_REQUIREMENT:_ Retype exactly the lines from the line containing "Recreate this scene" through the line containing "from mathutils import Vector, Matrix, Euler", both included, and nothing more; skip the pictures.
# PROVIDED RECORDS start
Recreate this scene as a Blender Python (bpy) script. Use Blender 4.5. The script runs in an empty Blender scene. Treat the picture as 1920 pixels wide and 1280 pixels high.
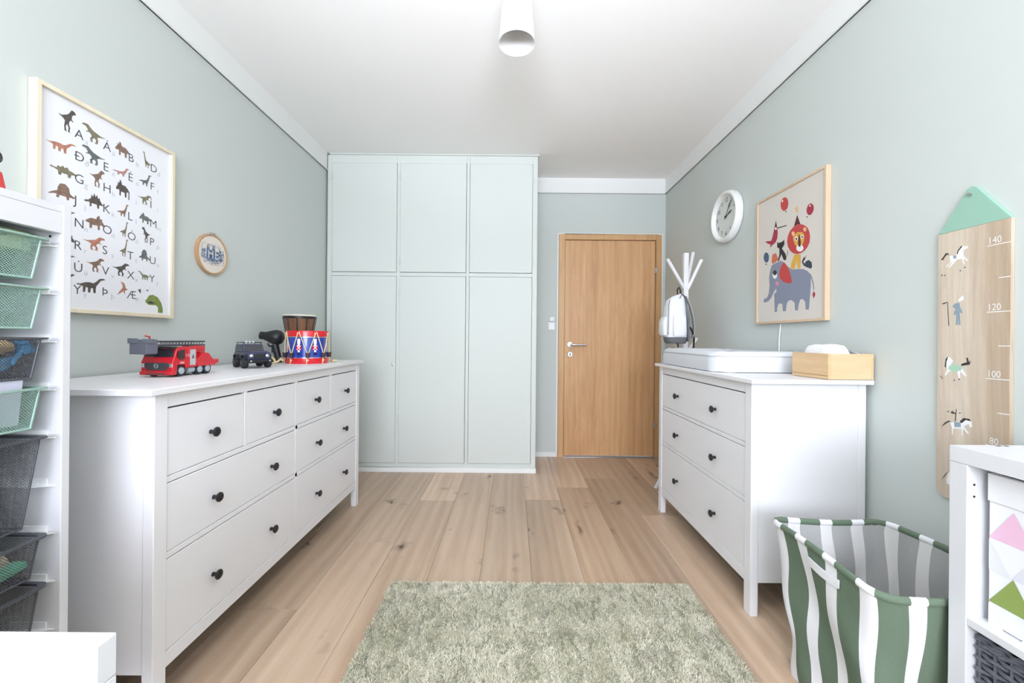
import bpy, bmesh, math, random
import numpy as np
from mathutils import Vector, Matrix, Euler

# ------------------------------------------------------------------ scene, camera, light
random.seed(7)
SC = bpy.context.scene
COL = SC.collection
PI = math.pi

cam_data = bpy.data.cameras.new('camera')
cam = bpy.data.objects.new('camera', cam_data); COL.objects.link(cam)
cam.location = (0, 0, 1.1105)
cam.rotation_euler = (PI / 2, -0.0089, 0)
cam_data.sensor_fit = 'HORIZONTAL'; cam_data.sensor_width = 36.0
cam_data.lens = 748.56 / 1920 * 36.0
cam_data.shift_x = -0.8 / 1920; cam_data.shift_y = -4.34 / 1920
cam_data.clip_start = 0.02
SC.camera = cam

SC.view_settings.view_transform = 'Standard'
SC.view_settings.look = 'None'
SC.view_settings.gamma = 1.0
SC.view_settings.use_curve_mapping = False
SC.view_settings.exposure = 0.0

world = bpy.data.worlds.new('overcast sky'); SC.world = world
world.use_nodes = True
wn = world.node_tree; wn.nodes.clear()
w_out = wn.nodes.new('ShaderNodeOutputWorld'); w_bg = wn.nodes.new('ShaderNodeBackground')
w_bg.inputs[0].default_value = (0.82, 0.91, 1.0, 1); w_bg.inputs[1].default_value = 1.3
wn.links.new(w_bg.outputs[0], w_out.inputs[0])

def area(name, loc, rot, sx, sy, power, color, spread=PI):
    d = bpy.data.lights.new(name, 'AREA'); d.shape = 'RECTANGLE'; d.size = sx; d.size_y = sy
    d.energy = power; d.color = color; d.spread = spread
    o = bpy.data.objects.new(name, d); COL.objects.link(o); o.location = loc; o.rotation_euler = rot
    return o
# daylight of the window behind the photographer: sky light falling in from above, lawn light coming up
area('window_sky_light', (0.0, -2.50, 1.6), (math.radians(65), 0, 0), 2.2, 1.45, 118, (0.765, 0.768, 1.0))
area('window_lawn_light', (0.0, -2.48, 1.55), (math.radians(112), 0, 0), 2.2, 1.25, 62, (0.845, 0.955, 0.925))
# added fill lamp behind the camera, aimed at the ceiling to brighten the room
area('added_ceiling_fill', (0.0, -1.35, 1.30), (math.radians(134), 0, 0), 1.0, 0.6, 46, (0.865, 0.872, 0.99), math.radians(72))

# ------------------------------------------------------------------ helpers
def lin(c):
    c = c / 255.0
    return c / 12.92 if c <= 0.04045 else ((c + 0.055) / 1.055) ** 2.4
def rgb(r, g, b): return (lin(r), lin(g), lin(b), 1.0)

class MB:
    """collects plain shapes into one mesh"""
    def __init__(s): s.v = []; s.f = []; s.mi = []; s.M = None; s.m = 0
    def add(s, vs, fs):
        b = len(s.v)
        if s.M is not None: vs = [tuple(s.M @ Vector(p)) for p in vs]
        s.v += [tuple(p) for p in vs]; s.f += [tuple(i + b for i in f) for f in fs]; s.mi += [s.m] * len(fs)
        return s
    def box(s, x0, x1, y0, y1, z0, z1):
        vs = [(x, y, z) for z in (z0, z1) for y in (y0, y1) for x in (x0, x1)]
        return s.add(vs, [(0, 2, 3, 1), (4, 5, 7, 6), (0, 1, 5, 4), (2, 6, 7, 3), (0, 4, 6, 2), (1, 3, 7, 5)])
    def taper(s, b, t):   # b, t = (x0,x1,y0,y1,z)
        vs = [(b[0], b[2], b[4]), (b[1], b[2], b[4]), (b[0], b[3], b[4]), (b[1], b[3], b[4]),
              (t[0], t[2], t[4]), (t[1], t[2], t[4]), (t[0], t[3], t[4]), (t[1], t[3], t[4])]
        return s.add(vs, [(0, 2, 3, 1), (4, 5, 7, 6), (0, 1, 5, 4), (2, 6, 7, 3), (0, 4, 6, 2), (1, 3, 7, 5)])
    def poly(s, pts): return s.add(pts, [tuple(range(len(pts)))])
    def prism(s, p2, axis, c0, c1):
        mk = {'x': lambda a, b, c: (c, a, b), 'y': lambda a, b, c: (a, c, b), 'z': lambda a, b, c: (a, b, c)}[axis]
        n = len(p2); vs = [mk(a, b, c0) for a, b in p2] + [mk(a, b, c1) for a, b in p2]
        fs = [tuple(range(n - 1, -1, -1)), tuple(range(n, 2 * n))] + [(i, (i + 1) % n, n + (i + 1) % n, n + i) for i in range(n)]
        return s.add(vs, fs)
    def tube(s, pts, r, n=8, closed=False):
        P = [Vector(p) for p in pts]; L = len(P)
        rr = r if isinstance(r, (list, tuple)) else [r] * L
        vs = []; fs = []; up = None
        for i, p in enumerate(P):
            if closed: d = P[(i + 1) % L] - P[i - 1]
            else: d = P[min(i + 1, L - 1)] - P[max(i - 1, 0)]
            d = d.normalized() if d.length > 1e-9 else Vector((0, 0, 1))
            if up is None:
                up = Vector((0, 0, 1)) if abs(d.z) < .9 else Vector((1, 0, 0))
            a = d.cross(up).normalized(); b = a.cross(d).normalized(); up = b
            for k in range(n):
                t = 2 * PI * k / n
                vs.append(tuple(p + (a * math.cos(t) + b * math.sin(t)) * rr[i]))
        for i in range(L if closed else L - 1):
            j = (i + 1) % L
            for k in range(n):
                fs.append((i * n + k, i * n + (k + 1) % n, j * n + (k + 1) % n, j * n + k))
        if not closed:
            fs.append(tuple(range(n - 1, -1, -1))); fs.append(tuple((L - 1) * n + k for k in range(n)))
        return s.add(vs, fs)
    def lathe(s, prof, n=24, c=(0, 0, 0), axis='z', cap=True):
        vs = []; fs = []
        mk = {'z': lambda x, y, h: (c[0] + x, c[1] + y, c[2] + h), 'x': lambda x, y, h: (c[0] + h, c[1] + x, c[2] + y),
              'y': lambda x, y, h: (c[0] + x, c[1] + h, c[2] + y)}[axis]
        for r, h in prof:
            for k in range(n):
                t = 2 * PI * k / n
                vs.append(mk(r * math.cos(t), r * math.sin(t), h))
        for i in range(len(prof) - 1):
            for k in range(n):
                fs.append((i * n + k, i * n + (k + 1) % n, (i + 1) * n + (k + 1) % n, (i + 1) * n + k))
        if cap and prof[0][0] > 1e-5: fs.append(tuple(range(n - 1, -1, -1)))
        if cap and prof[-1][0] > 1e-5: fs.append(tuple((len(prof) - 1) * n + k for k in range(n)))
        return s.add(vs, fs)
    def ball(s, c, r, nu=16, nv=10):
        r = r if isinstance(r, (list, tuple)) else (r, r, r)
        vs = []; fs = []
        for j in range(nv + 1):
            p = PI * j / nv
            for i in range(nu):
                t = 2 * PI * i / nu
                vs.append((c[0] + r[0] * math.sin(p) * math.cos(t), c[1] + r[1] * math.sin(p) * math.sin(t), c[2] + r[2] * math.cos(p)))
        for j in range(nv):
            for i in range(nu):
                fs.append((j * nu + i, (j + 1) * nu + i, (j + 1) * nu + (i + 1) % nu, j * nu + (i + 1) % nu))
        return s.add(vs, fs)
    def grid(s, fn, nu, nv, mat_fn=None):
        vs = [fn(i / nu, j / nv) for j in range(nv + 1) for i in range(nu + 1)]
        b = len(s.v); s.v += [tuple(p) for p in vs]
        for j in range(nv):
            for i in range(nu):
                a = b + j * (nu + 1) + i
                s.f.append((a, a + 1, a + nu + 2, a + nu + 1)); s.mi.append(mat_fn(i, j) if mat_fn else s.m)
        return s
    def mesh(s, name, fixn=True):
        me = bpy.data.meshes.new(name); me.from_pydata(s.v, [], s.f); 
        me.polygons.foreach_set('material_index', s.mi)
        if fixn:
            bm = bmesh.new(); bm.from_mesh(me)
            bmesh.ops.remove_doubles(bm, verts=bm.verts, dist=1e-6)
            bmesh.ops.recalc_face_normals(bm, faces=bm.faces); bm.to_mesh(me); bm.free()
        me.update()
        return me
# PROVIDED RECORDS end
# PROVIDED RECORDS start
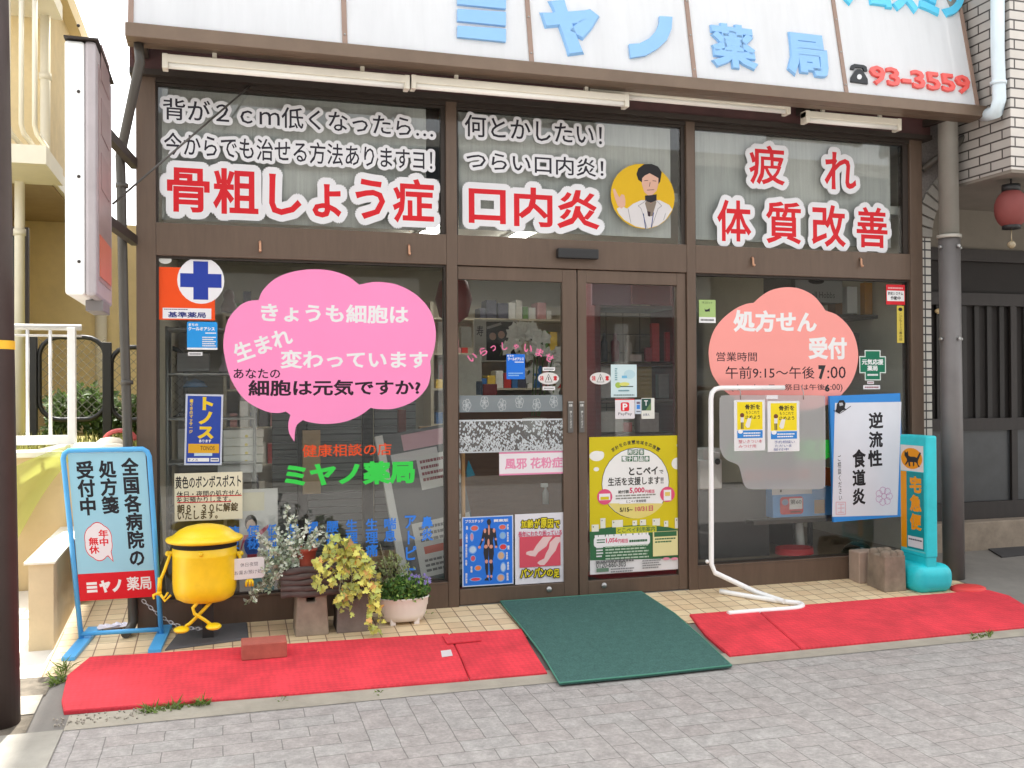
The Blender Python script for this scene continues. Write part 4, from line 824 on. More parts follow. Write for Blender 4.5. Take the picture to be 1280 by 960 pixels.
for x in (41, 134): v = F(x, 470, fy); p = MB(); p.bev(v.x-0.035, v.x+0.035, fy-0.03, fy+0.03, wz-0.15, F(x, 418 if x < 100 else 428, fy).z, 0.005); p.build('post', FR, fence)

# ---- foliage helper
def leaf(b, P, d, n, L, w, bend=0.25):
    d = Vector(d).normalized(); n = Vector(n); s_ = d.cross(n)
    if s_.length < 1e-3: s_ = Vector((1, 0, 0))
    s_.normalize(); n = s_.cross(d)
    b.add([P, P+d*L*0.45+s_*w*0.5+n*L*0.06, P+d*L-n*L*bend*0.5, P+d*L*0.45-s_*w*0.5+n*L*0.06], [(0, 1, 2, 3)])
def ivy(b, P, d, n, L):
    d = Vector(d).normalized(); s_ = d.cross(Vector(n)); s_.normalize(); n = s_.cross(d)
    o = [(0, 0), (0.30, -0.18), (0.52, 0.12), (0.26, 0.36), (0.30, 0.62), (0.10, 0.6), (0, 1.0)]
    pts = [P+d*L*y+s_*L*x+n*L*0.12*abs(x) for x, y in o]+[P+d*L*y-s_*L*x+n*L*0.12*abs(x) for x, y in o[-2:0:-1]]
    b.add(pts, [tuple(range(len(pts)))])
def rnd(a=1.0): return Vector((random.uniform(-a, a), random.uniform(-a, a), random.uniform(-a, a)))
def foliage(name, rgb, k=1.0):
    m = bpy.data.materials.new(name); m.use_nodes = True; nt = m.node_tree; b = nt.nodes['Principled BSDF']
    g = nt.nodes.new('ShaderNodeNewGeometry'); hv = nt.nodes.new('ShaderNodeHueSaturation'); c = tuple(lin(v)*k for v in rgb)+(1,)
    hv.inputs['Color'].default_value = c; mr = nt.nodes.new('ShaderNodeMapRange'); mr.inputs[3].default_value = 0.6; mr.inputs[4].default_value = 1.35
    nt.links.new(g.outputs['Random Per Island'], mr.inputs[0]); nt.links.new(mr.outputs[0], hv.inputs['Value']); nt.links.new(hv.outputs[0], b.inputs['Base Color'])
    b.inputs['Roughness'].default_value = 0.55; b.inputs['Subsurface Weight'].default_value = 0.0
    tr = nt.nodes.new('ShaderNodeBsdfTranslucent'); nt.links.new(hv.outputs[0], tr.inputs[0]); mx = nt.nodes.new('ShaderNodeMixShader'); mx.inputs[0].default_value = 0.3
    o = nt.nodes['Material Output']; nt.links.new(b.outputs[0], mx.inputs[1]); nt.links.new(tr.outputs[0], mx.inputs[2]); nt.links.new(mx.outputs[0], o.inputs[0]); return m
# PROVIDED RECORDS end
# PROVIDED RECORDS start
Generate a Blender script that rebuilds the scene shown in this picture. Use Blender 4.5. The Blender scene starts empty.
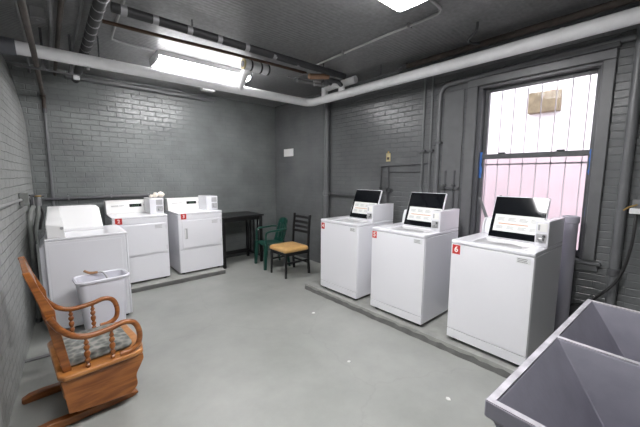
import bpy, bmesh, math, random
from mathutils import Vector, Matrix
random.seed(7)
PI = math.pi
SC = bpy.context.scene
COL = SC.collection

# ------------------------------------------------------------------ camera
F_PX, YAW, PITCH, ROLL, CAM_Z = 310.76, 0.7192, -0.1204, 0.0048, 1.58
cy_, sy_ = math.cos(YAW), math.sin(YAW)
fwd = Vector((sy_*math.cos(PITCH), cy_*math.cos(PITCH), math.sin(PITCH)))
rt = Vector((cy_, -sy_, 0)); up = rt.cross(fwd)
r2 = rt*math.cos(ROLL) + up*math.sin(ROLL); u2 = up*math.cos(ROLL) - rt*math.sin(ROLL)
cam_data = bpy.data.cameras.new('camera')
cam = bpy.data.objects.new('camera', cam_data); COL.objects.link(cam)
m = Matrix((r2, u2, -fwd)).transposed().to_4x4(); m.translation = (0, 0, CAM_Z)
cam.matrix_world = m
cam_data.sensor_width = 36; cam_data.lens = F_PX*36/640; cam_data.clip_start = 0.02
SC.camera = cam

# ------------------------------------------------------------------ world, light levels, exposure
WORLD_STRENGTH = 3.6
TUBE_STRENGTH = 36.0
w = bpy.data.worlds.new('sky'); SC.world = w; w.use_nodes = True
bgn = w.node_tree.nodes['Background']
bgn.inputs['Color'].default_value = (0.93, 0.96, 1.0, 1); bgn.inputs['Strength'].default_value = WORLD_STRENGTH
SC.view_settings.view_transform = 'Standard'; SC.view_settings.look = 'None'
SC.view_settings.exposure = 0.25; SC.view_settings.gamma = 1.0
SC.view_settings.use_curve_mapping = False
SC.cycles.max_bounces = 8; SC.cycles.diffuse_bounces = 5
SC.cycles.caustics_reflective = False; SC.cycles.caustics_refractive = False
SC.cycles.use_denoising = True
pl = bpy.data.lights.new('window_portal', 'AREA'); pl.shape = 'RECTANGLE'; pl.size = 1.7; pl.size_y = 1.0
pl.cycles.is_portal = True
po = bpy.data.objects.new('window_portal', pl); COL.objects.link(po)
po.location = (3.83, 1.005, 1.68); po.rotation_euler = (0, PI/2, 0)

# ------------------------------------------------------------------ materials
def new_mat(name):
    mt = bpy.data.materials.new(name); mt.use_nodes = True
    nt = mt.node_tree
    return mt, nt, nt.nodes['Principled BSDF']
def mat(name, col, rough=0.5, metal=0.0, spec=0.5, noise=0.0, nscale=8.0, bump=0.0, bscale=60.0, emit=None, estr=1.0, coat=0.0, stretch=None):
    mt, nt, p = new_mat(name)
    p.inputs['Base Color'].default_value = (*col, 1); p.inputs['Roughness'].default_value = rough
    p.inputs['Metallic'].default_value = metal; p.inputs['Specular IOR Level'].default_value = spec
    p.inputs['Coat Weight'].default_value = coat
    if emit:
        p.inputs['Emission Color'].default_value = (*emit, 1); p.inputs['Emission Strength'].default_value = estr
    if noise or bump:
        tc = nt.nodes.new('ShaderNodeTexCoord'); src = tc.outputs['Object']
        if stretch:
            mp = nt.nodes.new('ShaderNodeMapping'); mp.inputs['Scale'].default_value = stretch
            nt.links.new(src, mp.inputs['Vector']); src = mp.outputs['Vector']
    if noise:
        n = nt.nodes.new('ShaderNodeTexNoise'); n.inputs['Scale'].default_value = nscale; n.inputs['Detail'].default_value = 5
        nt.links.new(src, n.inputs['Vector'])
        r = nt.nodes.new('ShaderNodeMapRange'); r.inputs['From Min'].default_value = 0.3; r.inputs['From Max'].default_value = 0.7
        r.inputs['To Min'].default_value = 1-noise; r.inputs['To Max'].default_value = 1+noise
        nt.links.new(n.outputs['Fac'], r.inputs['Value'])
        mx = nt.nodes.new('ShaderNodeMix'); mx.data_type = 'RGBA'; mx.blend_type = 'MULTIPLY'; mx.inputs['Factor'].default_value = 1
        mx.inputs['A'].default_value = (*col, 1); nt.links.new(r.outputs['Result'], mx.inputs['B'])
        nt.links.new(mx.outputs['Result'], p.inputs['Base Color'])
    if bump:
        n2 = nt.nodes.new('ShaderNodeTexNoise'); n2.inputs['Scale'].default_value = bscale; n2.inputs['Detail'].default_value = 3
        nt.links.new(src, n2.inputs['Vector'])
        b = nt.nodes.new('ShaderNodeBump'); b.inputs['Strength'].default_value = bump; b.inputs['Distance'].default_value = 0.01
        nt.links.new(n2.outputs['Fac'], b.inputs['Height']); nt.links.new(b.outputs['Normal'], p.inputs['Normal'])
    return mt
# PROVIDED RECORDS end
_OUTPUT FOR THIS EXERCISE:_
Recreate this scene as a Blender Python (bpy) script. Use Blender 4.5. The script runs in an empty Blender scene. Treat the picture as 1920 pixels wide and 1280 pixels high.
import bpy, bmesh, math, random
import numpy as np
from mathutils import Vector, Matrix, Euler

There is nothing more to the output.